According to sexual strategies theory, women prefer mates who are intelligent, ambitious and have good earning potential. Men, on the other hand, prefer young and attractive mates because those particular traits are linked to fertility. A wealth of research supports these general expectations

Differences in male and female mating strategies have been logically and empirically linked to differences in levels of reported distress over sexual and emotional infidelity. For example, men report being more distressed than do women by a partner's sexual infidelity because of the increase in paternity uncertainty it entails.

Women, on the other hand, are more distressed than men by their partner's emotional infidelity because it signals the possible withdrawal of valuable resources from themselves and their offspring.

Asked to imagine emotional and sexual infidelity in a close romantic relationship in a forced choice format, women are expected to be more distressed than men by emotional infidelity and men are expected to be more distressed than women by sexual infidelity. Having made that choice (ie sexual or emotional infidelity as most distressing), how do they respond to the infidelity?

Two hundred undergraduates from California State University volunteered to participate. Participants also completed a relationship dilemmas questionnaire designed to determine which of two sex-linked violations-of-trust (ie sexual or emotional infidelity) was most distressing.

The instructions asked participants to "Please think of a serious committed romantic relationship that you have had in the past, that you currently have, or that you would like to have. What would distress or upset you more?" Participants were then instructed to circle A or B:

A. Imagining your partner forming a deep emotional attachment to another person.

B. Imagining your partner enjoying passionate sexual intercourse with another person.

Women were more distressed than men by a partner's emotional infidelity (54 per cent as compared with 24 per cent), and men were more distressed than women by a partner's sexual infidelity (76 per cent compared with 46 per cent)

Unexpectedly, men were more likely than women to confront the rival, harass the rival, and make trouble for the rival. Men were also more likely to ask friends about someone new, destroy property, have an affair, and do nothing.

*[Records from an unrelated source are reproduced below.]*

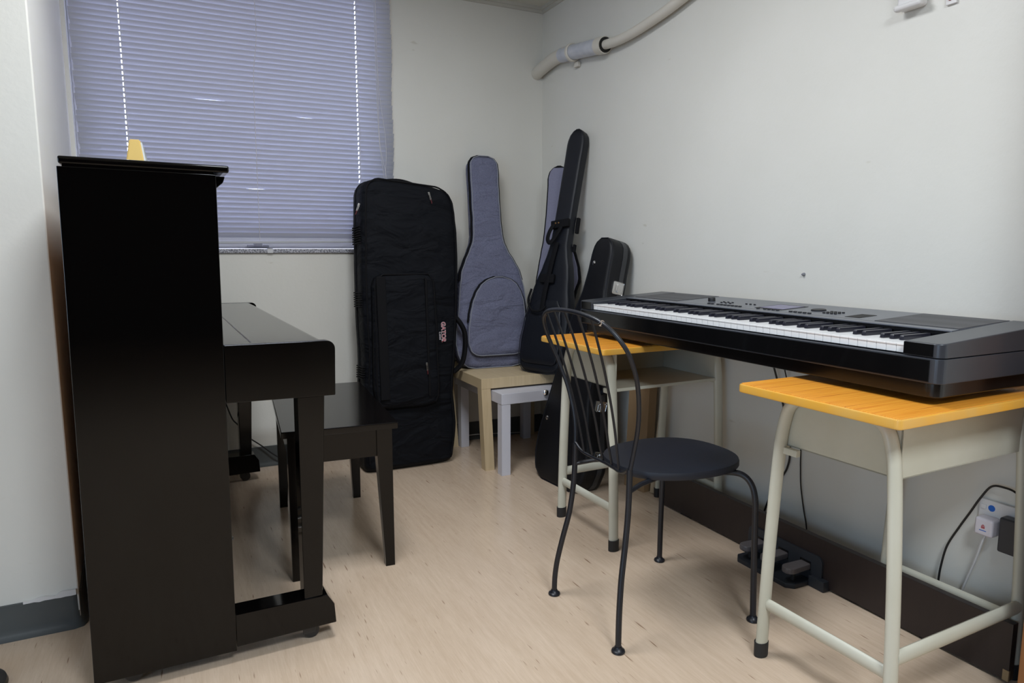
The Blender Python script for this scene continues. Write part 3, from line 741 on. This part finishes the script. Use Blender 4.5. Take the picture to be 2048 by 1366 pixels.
# ---- hard guitar case on the floor
hc = thing('guitar_hard_case', 'black hard guitar case with silver latches standing on the floor behind a desk', 'case', (1.49, 2.61, .0), (0, 0, 0))
hc.matrix_world = Matrix.Translation((1.49, 2.61, .0)) @ Matrix.Rotation(R(-84), 4, 'Z') @ Matrix.Rotation(R(-13.6), 4, 'X')
HT = [(.0, -.10, .10), (.012, -.135, .135), (.05, -.180, .175), (.12, -.200, .192), (.20, -.205, .186), (.30, -.192, .155), (.40, -.178, .126), (.47, -.168, .116), (.55, -.158, .118), (.65, -.150, .128), (.74, -.138, .126), (.82, -.112, .104), (.90, -.086, .083), (1.0, -.075, .077), (1.08, -.072, .075), (1.12, -.064, .066), (1.145, -.045, .045), (1.156, -.02, .02)]
def hz(z0, z1, n): return zsteps(z0, z1, n, .05, 8)
def shell(y0, y1, grow, nm):
    T = [(z, l - grow, r + grow) for z, l, r in HT]
    RR = []
    for z in hz(.0 - grow, 1.156 + grow, 56):
        l, r = lerp_tab(T, z)
        RR.append(super_ring(z, (l + r) / 2, max(.004, (r - l) / 2), y0, y1, 12, 56))
    return MB().rings(RR)
# front shell as stacked outline rings so that its face edge is rounded
def outline_ring(y, inset):
    zz = [.0 + inset * .8 + (1.156 - inset * 1.6) * i / 60 for i in range(61)]
    zz = [min(1.1555, max(.0005, z)) for z in zz]
    return [Vector(p) for p in outline(HT, zz, inset, lambda z: y)]
def case_shell(prof):
    return MB().rings([outline_ring(y, i) for y, i in prof])
case_shell([(.0, .022), (.002, .013), (.007, .006), (.014, .0015), (.022, 0), (.070, 0)]).build('front_shell', M['tolex'], hc)
case_shell([(.072, 0), (.105, 0), (.113, .0015), (.120, .006), (.125, .013), (.127, .022)]).build('back_shell', M['tolex'], hc)
case_shell([(.069, .001), (.069, -.002), (.094, -.002), (.094, .001)]).build('valance', M['valance'], hc)
eg = outline_ring(.006, .0045); MB().tube(eg + [eg[0]], .0028, 8).build('edge_piping', M['leatherette'], hc)
def latch(zc, name='latch'):
    l, r = lerp_tab(HT, zc)
    m = MB(); x = r + .002
    m.box(x - .002, x + .003, .036, .100, zc - .029, zc + .029, .006).box(x + .002, x + .007, .052, .082, zc - .014, zc + .014, .002)
    m.box(x + .002, x + .009, .062, .074, zc - .020, zc + .020, .002)
    for dz in (-.018, .018):
        for yy in (.05, .093): m.box(x + .002, x + .0045, yy - .003, yy + .003, zc + dz - .003, zc + dz + .003, .001)
    return m.build(name, M['chrome'], hc)
latch(.935); latch(.395); latch(.18)
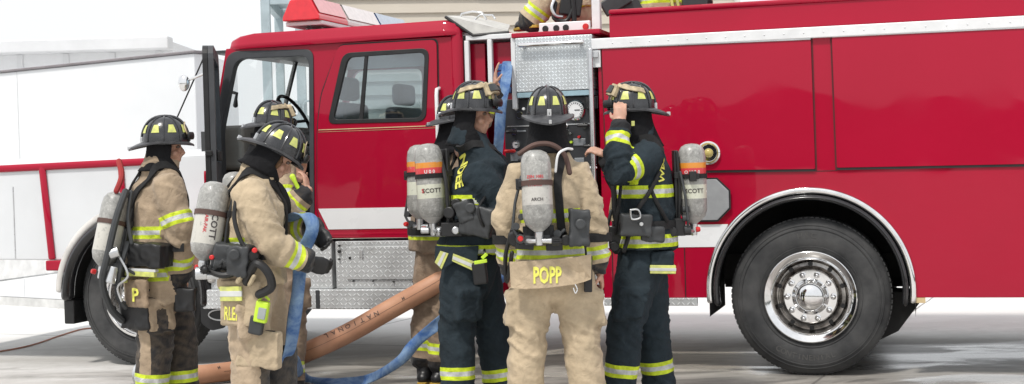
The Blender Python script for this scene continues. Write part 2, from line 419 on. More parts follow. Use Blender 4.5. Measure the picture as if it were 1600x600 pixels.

Women were more likely than men to verbalise disappointment, look more attractive regularly, and seek counselling for self and/or partner.

Sexual infidelity, compared to emotional infidelity, was more likely to lead to showing anger. Emotional infidelity, compared to sexual infidelity, was more likely to lead to talking it over, trying harder to make partner happy, forgiving partner, changing self, monopolising partner's free time, and seeking counselling for self and/or partner.

Men were more likely than women to leave the relationship in response to a sexual infidelity, and women were more likely than men to leave in response to emotional infidelity. Men were more likely to have an affair in response to a sexual infidelity than to emotional infidelity, and women were more likely to have an affair in response to emotional infidelity than to sexual infidelity.

Finally, men were more likely than women to change self in response to an emotional infidelity, and more likely to change self in response to emotional infidelity than to sexual infidelity.

Male and female participants scoring high on "emotional stability" were less likely to make trouble for rival, socialise without partner, ask friends about someone new, get drunk, put in more time at work, call up old boyfriend or girlfriend and look more attractive regularly.

Participants scoring high on "agreeableness" were more likely to talk it over with partner. Participants scoring high on intellect and openness were more likely to talk it over with partner, socialise without partner, verbalise disappointment, look more attractive regularly and have an affair. Differences in male and female mating strategies can be empirically linked to sex and personality differences.